--- SHORT PROBLEM ---
Reproduce the top of the data verbatim, through and including the line that contains "rnd = random.Random(7)".

--- SUPPLIED INFORMATION ---
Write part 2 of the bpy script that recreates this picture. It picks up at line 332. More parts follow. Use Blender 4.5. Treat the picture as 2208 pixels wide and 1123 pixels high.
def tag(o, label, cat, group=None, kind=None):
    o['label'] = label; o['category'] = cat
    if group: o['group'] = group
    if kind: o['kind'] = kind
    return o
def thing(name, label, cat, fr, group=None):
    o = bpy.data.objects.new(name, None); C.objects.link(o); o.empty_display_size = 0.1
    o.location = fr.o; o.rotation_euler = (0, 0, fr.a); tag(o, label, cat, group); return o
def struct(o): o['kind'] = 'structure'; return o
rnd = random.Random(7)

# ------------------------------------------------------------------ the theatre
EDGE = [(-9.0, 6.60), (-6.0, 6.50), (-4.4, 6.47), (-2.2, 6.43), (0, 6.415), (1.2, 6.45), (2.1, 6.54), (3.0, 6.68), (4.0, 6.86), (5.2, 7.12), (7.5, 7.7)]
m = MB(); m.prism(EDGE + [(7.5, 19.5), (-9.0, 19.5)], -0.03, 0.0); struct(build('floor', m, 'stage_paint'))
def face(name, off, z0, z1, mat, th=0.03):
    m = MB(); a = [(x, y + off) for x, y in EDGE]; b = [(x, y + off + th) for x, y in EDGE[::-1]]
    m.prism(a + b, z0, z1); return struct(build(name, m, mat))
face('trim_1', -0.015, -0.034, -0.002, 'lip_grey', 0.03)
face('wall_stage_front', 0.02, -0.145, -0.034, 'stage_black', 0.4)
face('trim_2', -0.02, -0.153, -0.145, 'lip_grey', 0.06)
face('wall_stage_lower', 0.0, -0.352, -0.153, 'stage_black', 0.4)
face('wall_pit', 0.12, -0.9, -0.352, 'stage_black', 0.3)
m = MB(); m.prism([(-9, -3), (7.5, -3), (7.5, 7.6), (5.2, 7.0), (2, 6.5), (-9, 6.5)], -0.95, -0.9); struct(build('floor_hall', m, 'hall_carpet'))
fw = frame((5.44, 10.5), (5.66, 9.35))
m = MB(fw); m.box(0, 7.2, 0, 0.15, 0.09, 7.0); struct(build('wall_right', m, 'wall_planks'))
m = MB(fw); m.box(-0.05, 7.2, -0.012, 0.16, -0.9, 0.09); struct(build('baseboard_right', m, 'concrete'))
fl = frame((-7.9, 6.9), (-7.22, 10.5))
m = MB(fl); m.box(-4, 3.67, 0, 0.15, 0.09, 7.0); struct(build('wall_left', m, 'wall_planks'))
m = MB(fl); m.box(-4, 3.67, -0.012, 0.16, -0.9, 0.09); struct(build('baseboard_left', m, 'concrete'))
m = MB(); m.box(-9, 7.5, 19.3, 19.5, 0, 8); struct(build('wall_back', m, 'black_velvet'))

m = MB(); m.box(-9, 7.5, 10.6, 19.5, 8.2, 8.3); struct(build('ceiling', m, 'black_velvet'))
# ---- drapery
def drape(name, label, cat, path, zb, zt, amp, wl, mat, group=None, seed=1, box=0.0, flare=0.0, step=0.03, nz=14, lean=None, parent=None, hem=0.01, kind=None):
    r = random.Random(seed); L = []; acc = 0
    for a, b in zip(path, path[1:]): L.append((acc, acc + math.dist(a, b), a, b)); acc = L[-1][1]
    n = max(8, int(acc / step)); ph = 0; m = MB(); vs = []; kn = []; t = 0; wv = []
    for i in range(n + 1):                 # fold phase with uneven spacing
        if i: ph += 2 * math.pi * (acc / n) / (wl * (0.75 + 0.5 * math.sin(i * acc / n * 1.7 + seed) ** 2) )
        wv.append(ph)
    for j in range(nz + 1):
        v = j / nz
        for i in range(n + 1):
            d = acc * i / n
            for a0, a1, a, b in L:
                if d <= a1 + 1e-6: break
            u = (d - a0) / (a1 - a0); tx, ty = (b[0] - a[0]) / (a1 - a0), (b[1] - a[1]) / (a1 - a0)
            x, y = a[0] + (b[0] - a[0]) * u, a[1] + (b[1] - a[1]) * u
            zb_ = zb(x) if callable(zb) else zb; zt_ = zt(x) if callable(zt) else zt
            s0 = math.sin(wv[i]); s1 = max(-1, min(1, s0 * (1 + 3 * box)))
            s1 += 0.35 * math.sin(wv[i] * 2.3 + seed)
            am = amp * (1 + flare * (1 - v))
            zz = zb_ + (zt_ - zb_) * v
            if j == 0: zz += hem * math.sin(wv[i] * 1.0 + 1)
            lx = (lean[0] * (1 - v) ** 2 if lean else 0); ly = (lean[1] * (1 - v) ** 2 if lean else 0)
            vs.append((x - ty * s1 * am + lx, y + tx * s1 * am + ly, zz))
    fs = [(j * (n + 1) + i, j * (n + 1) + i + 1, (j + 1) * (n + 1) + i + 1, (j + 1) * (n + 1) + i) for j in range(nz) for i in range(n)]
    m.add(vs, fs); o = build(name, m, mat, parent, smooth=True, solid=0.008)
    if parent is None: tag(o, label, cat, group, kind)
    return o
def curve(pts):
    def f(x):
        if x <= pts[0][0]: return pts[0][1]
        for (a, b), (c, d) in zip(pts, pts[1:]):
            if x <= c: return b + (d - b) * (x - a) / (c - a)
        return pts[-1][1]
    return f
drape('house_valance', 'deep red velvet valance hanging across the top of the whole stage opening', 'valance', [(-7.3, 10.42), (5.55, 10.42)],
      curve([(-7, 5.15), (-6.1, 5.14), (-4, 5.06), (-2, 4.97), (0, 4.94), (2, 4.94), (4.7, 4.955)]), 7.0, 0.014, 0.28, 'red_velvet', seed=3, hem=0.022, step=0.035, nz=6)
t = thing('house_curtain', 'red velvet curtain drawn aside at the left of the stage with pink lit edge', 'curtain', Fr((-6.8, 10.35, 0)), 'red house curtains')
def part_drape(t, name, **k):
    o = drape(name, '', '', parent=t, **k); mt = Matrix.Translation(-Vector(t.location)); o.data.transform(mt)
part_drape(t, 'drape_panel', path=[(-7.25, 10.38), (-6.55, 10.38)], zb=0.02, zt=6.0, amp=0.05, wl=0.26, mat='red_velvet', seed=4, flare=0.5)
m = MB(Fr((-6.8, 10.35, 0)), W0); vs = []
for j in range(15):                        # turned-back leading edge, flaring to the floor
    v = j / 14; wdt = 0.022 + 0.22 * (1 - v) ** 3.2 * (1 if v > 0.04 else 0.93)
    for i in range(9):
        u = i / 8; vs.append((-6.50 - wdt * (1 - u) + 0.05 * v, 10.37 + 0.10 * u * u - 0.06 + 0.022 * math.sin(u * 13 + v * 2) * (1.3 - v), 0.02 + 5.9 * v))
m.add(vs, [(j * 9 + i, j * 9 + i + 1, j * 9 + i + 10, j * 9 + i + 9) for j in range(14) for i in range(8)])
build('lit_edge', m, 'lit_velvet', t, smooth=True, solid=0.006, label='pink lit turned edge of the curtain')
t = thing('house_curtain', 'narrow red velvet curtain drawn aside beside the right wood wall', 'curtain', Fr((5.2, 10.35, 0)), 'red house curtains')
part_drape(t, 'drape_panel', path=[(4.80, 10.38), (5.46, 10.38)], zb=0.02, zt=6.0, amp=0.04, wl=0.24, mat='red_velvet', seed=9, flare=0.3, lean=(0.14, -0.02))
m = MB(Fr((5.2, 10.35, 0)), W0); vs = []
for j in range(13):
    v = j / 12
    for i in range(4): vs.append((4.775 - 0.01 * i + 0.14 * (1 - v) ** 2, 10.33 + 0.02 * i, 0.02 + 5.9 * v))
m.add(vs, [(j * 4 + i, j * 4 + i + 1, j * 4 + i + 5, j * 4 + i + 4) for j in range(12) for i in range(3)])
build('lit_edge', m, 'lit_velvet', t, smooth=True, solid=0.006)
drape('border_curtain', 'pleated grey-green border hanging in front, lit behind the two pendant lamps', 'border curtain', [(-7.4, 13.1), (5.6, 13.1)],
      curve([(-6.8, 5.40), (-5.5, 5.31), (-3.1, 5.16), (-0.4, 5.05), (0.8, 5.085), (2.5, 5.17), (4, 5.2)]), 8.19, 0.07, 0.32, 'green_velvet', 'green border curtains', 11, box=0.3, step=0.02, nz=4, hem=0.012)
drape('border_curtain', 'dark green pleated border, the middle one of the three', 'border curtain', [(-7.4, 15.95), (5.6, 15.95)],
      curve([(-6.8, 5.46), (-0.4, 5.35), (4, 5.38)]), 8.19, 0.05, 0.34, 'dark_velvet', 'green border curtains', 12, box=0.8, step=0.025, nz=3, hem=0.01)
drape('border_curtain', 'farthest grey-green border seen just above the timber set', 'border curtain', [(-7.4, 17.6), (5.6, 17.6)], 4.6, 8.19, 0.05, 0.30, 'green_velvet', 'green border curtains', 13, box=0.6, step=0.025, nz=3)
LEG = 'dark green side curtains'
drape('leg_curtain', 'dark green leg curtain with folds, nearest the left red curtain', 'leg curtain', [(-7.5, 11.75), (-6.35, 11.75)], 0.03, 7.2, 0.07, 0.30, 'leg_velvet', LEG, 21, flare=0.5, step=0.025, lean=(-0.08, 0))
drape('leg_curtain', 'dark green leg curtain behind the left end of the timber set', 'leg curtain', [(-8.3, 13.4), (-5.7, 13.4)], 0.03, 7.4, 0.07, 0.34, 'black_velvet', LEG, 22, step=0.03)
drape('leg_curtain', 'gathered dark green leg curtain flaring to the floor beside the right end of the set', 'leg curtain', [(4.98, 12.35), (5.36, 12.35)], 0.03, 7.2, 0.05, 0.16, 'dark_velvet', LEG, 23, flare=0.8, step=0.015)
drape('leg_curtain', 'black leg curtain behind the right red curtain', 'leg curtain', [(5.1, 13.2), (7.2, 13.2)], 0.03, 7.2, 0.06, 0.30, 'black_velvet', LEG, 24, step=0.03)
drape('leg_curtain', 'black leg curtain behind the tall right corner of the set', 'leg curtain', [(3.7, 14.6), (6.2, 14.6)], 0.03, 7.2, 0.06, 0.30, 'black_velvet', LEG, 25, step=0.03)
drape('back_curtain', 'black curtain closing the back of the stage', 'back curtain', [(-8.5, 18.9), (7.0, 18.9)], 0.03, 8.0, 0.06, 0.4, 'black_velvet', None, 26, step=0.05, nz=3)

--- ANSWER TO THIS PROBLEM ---
Write part 2 of the bpy script that recreates this picture. It picks up at line 332. More parts follow. Use Blender 4.5. Treat the picture as 2208 pixels wide and 1123 pixels high.
def tag(o, label, cat, group=None, kind=None):
    o['label'] = label; o['category'] = cat
    if group: o['group'] = group
    if kind: o['kind'] = kind
    return o
def thing(name, label, cat, fr, group=None):
    o = bpy.data.objects.new(name, None); C.objects.link(o); o.empty_display_size = 0.1
    o.location = fr.o; o.rotation_euler = (0, 0, fr.a); tag(o, label, cat, group); return o
def struct(o): o['kind'] = 'structure'; return o
rnd = random.Random(7)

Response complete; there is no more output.